Offence Against Free Speech

No question: in the Western world, offence is gradually trumping free speech. Consider four separate incidents, all of which occurred in the last week.

Back in 2008, News Limited’s published a series of articles covering the deaths of four Aboriginal boys, who had stolen a car and died in an accident shortly after. The mother of three of the boys took legal action over comments published below the articles.

The Australian Federal Court found last Tuesday a number of those comments breached the Racial Discrimination Act.

Absolutely, the comments were cruel. They should not have been posted. One read “if you’re hopeless at mothering, recognise you are hopeless and don’t breed”. Another told law makers to “get out of thier [sic] ivory towers and start dealing out real punishment… instead of the 5 star treatment they get in prison”.

News Limited was ordered to pay $12,000 compensation for “offence, insult and humiliation”.

There has been one report (published in Fairfax papers) about this trial. Compare that to the outpouring of commentary about the Andrew Bolt case late last year: Factiva counts 333 separate pieces in newspapers alone.

Yet the Perthnow finding draws heavily on precedents set by the Bolt case. Sure, the Racial Discrimination Act found its current language back in 1995. But the act’s substance is only now being tested, and that substance suggests that the limitations on freedom of speech which it sets are very broad indeed. This is an evolving – and expanding – area of law.

For instance, notice that nothing in the comments quoted above makes reference to the fact that the boys were Aboriginal. The Federal Court decided, given the context of the news stories, the comments should be considered racial hatred nonetheless.

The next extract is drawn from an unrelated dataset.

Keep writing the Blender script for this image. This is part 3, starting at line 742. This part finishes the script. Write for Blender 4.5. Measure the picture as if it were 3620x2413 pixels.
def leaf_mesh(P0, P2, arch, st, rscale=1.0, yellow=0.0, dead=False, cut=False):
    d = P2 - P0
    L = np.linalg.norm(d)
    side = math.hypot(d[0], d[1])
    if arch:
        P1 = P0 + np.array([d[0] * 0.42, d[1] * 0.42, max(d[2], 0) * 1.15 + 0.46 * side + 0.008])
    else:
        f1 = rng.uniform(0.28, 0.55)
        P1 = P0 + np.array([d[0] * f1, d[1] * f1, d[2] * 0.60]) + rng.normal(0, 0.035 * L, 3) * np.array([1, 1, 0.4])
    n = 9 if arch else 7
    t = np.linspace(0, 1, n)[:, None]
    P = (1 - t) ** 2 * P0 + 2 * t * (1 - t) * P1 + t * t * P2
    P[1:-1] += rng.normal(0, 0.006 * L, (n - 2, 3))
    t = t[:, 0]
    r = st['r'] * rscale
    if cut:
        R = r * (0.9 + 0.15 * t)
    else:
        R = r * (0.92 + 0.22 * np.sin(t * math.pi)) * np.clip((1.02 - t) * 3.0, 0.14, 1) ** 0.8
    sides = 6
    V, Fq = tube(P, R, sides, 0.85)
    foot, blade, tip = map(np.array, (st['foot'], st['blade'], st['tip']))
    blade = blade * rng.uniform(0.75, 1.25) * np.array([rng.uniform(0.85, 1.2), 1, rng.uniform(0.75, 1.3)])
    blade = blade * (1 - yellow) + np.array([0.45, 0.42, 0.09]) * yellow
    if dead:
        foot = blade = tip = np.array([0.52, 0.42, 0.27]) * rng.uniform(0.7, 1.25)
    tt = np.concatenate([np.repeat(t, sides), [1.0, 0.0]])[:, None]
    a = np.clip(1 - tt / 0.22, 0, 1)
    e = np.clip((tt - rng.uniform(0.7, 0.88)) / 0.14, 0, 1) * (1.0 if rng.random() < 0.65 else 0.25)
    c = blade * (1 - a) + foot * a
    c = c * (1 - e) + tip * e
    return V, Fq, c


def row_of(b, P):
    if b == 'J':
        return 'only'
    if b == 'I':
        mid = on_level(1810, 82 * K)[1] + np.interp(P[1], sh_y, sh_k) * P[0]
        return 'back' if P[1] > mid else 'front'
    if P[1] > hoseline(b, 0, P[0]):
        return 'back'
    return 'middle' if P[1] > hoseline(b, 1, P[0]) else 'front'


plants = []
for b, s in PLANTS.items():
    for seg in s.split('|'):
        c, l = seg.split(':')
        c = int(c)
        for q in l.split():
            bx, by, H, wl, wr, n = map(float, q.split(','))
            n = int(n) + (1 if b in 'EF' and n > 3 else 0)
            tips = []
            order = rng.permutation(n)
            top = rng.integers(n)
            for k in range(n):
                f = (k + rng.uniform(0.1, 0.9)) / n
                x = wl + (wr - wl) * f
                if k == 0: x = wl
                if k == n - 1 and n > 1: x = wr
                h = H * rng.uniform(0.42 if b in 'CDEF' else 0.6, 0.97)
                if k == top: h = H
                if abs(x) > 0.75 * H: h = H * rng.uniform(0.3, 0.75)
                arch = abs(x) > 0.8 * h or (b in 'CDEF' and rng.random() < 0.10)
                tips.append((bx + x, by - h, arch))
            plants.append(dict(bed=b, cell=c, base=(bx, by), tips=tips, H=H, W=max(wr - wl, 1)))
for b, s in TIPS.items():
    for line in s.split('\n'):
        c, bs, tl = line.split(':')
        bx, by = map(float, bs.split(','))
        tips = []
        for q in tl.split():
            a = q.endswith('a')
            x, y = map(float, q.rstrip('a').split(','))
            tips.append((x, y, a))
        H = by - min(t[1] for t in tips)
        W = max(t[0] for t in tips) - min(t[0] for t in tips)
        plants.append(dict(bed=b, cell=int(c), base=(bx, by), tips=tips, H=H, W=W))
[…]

Much more attention has been given to the Kyle Sandilands episode – not least because of the extraordinary outcry when Sandilands originally aired his bizarre rant against a critic of his television show in November 2011.

Many people have suggested the Australian Communications and Media Authority’s response to Sandilands has demonstrated how weak the regulator is. But obviously a regulatory agency does not have the power to sack an employee of a private company.

And the new license condition which ACMA intends to impose on Sandiland’s station 2DayFM is actually quite significant. These new conditions provide a pretext under which ACMA could take away the station’s licence.

The conditions stipulate that 2DayFM cannot broadcast material which “demeans or is reasonably likely to demean women or girls generally and/or any woman or girl in particular”. Read that last clause carefully. For a speaker to “demean” any person who happens to be female is now forbidden – at least if they speak on 2DayFM. Sure, “Juliar” is in bad taste, but is it something that really needs to be regulated?

This is a dangerously illiberal path we are walking. And it’s a path other Western countries have travelled further along.

The conviction last Tuesday of a 21-year-old student in England for a stream of racist tweets provides no better illustration. Liam Stacey has been sentenced to 56 days jail for the sort of obscene trolling which is unhappily common on Twitter.

What Stacey wrote was foul, but his is an extraordinary punishment. Stacey was apparently drunk, and hastily deleted his tweets.

Of particular importance is the law he was prosecuted under. The UK Public Order Act 1986 prohibits “threatening, abusive or insulting words or behaviour”, which it places under the heading “fear or provocation of violence”. That this has evolved to become the criminalisation of idiocy shows how apparently modest laws can become tyrannical ones.

Even further along the path is France, where the perfumer Jean-Paul Guerlain was fined 6,000 euros for saying in a TV interview that he “set to work like a Negro”. Guerlain got off lightly. The French court could have imposed a six month prison term.

Obviously, Perthnow should not have published the seriously hurtful comments. Kyle Sandilands should not be such an oaf. One ought not get drunk on Twitter and hurl racist insults.

But if we are to remain free we must keep alive the philosophical distinction between things which are unlawful, and things which morally wrong but still lawful.

As governments expand their regulatory reach, they appear unable to conceive of the latter. Perhaps that’s no surprise. Legislators, lawyers and judges see all social issues through the prism of law.

But this legalism means we are losing confidence in society to police itself; to maintain its own standards. 2DayFM saw its sponsors drain away and its audience shrink. Liam Stacey was shouted down by others on Twitter and recanted his hateful words.

Indeed, the judge in the Stacey trial said something accidentally revealing while delivering his sentence: “I have no choice but to impose an immediate custodial sentence to reflect the public outrage at what you have done”. The power and effect of that public outrage goes unremarked here. Obviously, state regulation seems intent on supplanting society’s ability to ostracise and condemn.

And a society that drags people into the courts for nothing but offence is a deeply unhealthy society.